Data segment:
┌──

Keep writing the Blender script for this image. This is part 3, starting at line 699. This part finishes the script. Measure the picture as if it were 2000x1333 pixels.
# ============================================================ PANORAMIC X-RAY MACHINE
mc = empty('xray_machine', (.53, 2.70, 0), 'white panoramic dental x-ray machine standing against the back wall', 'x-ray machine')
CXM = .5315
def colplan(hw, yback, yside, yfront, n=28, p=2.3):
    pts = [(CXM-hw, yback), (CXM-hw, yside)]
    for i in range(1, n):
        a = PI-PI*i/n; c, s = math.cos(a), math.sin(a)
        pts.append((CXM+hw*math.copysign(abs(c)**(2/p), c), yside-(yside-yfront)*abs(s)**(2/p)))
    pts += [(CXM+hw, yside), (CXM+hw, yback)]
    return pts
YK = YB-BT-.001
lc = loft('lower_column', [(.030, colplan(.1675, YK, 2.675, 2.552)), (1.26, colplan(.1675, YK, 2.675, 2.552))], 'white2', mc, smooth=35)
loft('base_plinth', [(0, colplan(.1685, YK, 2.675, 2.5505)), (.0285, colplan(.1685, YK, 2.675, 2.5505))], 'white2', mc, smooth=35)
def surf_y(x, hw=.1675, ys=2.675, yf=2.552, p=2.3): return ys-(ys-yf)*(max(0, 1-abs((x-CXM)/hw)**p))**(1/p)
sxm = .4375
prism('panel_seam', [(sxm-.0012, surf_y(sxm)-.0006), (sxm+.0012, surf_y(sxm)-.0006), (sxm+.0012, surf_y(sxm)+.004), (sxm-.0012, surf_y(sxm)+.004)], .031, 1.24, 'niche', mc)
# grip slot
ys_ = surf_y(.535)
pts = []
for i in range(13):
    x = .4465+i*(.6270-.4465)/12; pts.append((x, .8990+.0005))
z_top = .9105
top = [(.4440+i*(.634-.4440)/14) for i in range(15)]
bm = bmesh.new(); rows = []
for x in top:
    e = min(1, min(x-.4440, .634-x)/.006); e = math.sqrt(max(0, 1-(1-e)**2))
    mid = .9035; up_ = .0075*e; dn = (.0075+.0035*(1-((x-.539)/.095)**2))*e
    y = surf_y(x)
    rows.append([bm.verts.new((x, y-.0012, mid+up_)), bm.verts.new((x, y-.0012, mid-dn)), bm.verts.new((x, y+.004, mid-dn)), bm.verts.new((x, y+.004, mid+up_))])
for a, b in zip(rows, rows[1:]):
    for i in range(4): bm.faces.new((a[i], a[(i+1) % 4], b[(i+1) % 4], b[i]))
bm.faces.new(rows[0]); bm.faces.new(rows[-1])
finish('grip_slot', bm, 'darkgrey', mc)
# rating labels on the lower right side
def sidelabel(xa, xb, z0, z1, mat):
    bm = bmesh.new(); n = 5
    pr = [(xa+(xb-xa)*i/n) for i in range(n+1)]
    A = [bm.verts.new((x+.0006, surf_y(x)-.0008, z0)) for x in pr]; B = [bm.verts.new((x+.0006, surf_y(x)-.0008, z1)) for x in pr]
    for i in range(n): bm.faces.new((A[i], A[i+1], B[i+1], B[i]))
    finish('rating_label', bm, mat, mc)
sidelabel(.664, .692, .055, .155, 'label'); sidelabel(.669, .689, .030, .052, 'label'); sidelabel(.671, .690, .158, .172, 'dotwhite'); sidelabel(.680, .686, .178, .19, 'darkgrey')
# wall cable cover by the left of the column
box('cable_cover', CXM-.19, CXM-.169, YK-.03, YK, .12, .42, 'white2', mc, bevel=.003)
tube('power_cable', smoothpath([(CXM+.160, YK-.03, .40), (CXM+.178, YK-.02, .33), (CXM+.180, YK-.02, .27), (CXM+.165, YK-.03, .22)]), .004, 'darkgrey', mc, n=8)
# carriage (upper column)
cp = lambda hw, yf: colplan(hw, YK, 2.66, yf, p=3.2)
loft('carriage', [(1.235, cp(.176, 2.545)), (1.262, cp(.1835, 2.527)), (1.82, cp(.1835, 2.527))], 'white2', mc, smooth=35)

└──

Exercise prompt: Quote the whole listing above, leaving nothing out.

Completed exercise:
Keep writing the Blender script for this image. This is part 3, starting at line 699. This part finishes the script. Measure the picture as if it were 2000x1333 pixels.
# ============================================================ PANORAMIC X-RAY MACHINE
mc = empty('xray_machine', (.53, 2.70, 0), 'white panoramic dental x-ray machine standing against the back wall', 'x-ray machine')
CXM = .5315
def colplan(hw, yback, yside, yfront, n=28, p=2.3):
    pts = [(CXM-hw, yback), (CXM-hw, yside)]
    for i in range(1, n):
        a = PI-PI*i/n; c, s = math.cos(a), math.sin(a)
        pts.append((CXM+hw*math.copysign(abs(c)**(2/p), c), yside-(yside-yfront)*abs(s)**(2/p)))
    pts += [(CXM+hw, yside), (CXM+hw, yback)]
    return pts
YK = YB-BT-.001
lc = loft('lower_column', [(.030, colplan(.1675, YK, 2.675, 2.552)), (1.26, colplan(.1675, YK, 2.675, 2.552))], 'white2', mc, smooth=35)
loft('base_plinth', [(0, colplan(.1685, YK, 2.675, 2.5505)), (.0285, colplan(.1685, YK, 2.675, 2.5505))], 'white2', mc, smooth=35)
def surf_y(x, hw=.1675, ys=2.675, yf=2.552, p=2.3): return ys-(ys-yf)*(max(0, 1-abs((x-CXM)/hw)**p))**(1/p)
sxm = .4375
prism('panel_seam', [(sxm-.0012, surf_y(sxm)-.0006), (sxm+.0012, surf_y(sxm)-.0006), (sxm+.0012, surf_y(sxm)+.004), (sxm-.0012, surf_y(sxm)+.004)], .031, 1.24, 'niche', mc)
# grip slot
ys_ = surf_y(.535)
pts = []
for i in range(13):
    x = .4465+i*(.6270-.4465)/12; pts.append((x, .8990+.0005))
z_top = .9105
top = [(.4440+i*(.634-.4440)/14) for i in range(15)]
bm = bmesh.new(); rows = []
for x in top:
    e = min(1, min(x-.4440, .634-x)/.006); e = math.sqrt(max(0, 1-(1-e)**2))
    mid = .9035; up_ = .0075*e; dn = (.0075+.0035*(1-((x-.539)/.095)**2))*e
    y = surf_y(x)
    rows.append([bm.verts.new((x, y-.0012, mid+up_)), bm.verts.new((x, y-.0012, mid-dn)), bm.verts.new((x, y+.004, mid-dn)), bm.verts.new((x, y+.004, mid+up_))])
for a, b in zip(rows, rows[1:]):
    for i in range(4): bm.faces.new((a[i], a[(i+1) % 4], b[(i+1) % 4], b[i]))
bm.faces.new(rows[0]); bm.faces.new(rows[-1])
finish('grip_slot', bm, 'darkgrey', mc)
# rating labels on the lower right side
def sidelabel(xa, xb, z0, z1, mat):
    bm = bmesh.new(); n = 5
    pr = [(xa+(xb-xa)*i/n) for i in range(n+1)]
    A = [bm.verts.new((x+.0006, surf_y(x)-.0008, z0)) for x in pr]; B = [bm.verts.new((x+.0006, surf_y(x)-.0008, z1)) for x in pr]
    for i in range(n): bm.faces.new((A[i], A[i+1], B[i+1], B[i]))
    finish('rating_label', bm, mat, mc)
sidelabel(.664, .692, .055, .155, 'label'); sidelabel(.669, .689, .030, .052, 'label'); sidelabel(.671, .690, .158, .172, 'dotwhite'); sidelabel(.680, .686, .178, .19, 'darkgrey')
# wall cable cover by the left of the column
box('cable_cover', CXM-.19, CXM-.169, YK-.03, YK, .12, .42, 'white2', mc, bevel=.003)
tube('power_cable', smoothpath([(CXM+.160, YK-.03, .40), (CXM+.178, YK-.02, .33), (CXM+.180, YK-.02, .27), (CXM+.165, YK-.03, .22)]), .004, 'darkgrey', mc, n=8)
# carriage (upper column)
cp = lambda hw, yf: colplan(hw, YK, 2.66, yf, p=3.2)
loft('carriage', [(1.235, cp(.176, 2.545)), (1.262, cp(.1835, 2.527)), (1.82, cp(.1835, 2.527))], 'white2', mc, smooth=35)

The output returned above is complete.